I don’t like to see women who try too hard. The Barbie Dolls bug me. They must take hours in the morning.

            I feel sorry for them.

            Me too. Of course, my mother would like me to look like them.

            Oh gosh, mine too. But she’s had to settle for an average daughter.

            Hahahahahah . . .

The urban Texas moms agree their mothers have ordinary-looking daughters. Most of them look amazing to me. So put-together. I feel confused.

Okay, I kind of despise this woman – our realtor. She works it. She’s bodaciously beautiful and she knows it and she flirts with Darren.

            I’m glad you said that. My mother always compared me to a cousin who’s like that. And I despise my cousin to this day.

            To admit you have these feelings is like the most shameful thing. I don’t understand it. But I have them too.

            Just the other day, I saw an old friend who’d had some “work done,” and I pointed it out to my friend and we jointly ridiculed her.

            I had a nose job in high school. It was my sixteenth birthday present. I’ve never told another woman that before.

The New York literary agents dig into the problem. We listen and feel hope and say – Let’s keep going. We listen to more groups. We read their follow-up emails. We go back with more questions. What does this mean? What is happening between us? Are women’s relationships being eroded by the diet industry? By the advent of the mirror? By Miss America and the Prom Queen?

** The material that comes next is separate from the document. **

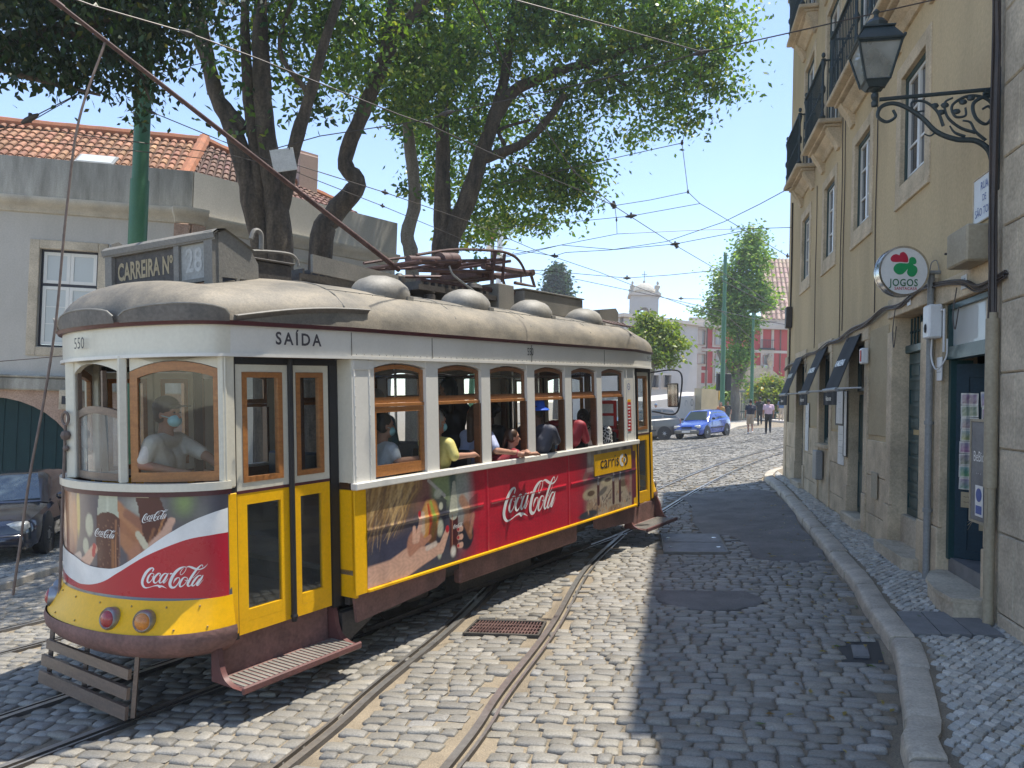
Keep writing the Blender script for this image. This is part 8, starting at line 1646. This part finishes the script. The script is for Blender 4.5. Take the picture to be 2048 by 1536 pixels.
    for s_ in (-1, 1):
        segs = [(x0+.25, x1+.05, mid-.04), (mid+.04, mid+.04, x4-.15)] if kind != 'wagon' else [(x0+.25, x1+.05, 2.55), (2.63, 2.63, 3.4), (3.5, 3.5, x4)]
        for j, (xb, xt, xe) in enumerate(segs):
            last = j == len(segs)-1; e1 = xe+(.12 if last and kind != 'sedan' else 0)
            glq('window', [sidep(xb, .18, s_), sidep(e1, .18, s_), sidep(xe, .86, s_), sidep(xt+.02, .86, s_)], .006)
    def scr(xa, xb, ta, tb, nm):
        f_ = lambda x: np.interp(x, [g[0] for g in GH], [g[1] for g in GH]); ra, rb = gr(xa, f_(xa)), gr(xb, f_(xb)); P = [ra[3].lerp(ra[5], ta), ra[3].lerp(ra[5], 1-ta), rb[3].lerp(rb[5], 1-tb), rb[3].lerp(rb[5], tb)]; glq(nm, P, .02)
    scr(x0+.07, x1-.04, .0, .06, 'windscreen'); scr(x5-.03, x4+.05, .05, .08, 'rear_window')
    # wheels with arches
    wb0, wb1 = (.68, 3.08) if kind == 'hatch' else (.85, 3.45) if kind == 'wagon' else (.9, 3.6); r_ = .29 if kind == 'hatch' else .31
    for x in (wb0, wb1):
        for s_ in (-1, 1):
            q = Matrix.Translation((x*sx, s_*(hw-.09), r_)) @ Matrix.Rotation(-s_*math.pi/2, 4, 'X'); m = MB(); m.lathe([(r_*.62, -.09), (r_*.9, -.1), (r_, -.07), (r_, .07), (r_*.92, .1), (r_*.64, .095), (r_*.6, .06)], 26, 0, q); w = m.build('wheel', 'm_rubber', t, True, None, 40)
            m = MB(); m.lathe([(r_*.62, .07), (r_*.6, .085), (r_*.2, .1), (.02, .11)], 20, 0, q)
            for k in range(7): m.box(q @ Vector((r_*.4*math.cos(k*.898), r_*.4*math.sin(k*.898), .095)), (.03, .03, .02))
            m.build('hub', 'm_hub', w, True)
            m = MB(); q2 = Matrix.Translation((x*sx, s_*(hw*1.0-.03), r_+.01)) @ Matrix.Rotation(-s_*math.pi/2, 4, 'X'); m.lathe([(r_*1.18, -.05), (r_*1.2, .036), (r_*1.1, .04), (r_*.5, .038)], 28, 0, q2); m.build('wheel_arch', 'm_rubber', t, True, None, 40)
    z0 = .62*sz
    for s_ in (-1, 1):
        m = MB(); m.box((.1*sx, s_*hw*.7, z0), (.16, .34, .13), Matrix.Rotation(s_*R(18), 3, 'Z') @ Matrix.Rotation(R(-14), 3, 'Y'), 0, .03); m.build('headlight', 'm_headlight', t, True, None, 40)
        m = MB(); m.box((L-.07, s_*hw*.82, .78*sz), (.08, .16, .26), Matrix.Rotation(-s_*R(14), 3, 'Z'), 0, .02); m.build('tail_light', 'm_redlens', t)
        m = MB(); m.box(((x0+.35)*sx, s_*(hw+.07), .98*sz), (.1, .17, .12), Matrix.Rotation(s_*R(10), 3, 'Z'), 0, .035); m.build('door_mirror', 'm_rubber' if kind != 'sedan' else paint, t, True)
        m = MB(); m.bb((x1+.6)*sx, (x1+.74)*sx, s_*hw*1.0-.02, s_*hw*1.0+.02, .8*sz, .825*sz, 0, .008); m.bb((x1-.3)*sx, (x1-.292)*sx, s_*(hw*1.003)-.004, s_*(hw*1.003)+.004, .32, .86*sz, 0); m.bb(mid*sx, (mid+.008)*sx, s_*(hw*1.003)-.004, s_*(hw*1.003)+.004, .28, .88*sz); m.bb((wb0+.42)*sx, (wb1-.42)*sx, s_*(hw+.0)-.01, s_*(hw+.012)+.01, .46, .52, 0, .01); m.build('side_trim', 'm_rubber', t)
    m = MB(); m.box((-.02, 0, .36), (.14, Wd*.84, .2), None, 0, .05); m.box((L+.0, 0, .42), (.12, Wd*.84, .18), None, 0, .05); m.build('bumper', 'm_bumper' if kind == 'hatch' else ('m_cargrey' if kind == 'wagon' else paint), t, True, None, 50)
    m = MB(); [m.box((.02, 0, .52*sz+.026*k), (.06, Wd*.34, .011)) for k in range(5)]; m.build('grille', 'm_chrome' if kind == 'sedan' else 'm_rubber', t)
    m = MB(); m.box((-.095, 0, .38), (.015, .44, .1)); m.build('number_plate', 'm_signwhite', t)
    if kind != 'sedan': m = MB(); m.box((.36*sx, 0, .74), (.01, .01, .01)); 
    return t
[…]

Here’s the upshot of our investigation.

  1. We (women) are ALL involved in beauty culture. Even resisters participate through their unshaven legs and plain faces.
  2. We compare ourselves to each other, whether consciously or not. None of us truly escapes this phenomenon.
  3. We follow a damned-if-you-do choreography. Opting in or out invites judgment. We all feel this – unless we work very hard to tune it out.
  4. We act as if we don’t all know what we’re doing. We feel shame about it.
  5. Our silence feeds an underground competition, which feeds more shame, which feeds more silence.

Every garment choice, every weigh-in, every application of mascara is tinged with relationship. Beauty is social. I’m NOT saying fitness or fashion keep us estranged. But I am saying the silence we keep about beauty culture gives it power, keeps Big Business in the midst of our relationships (think elephant under dining table), and stiff-arms other women who might have otherwise been our friends.

I think conversations about The Beauty Bind are long overdue.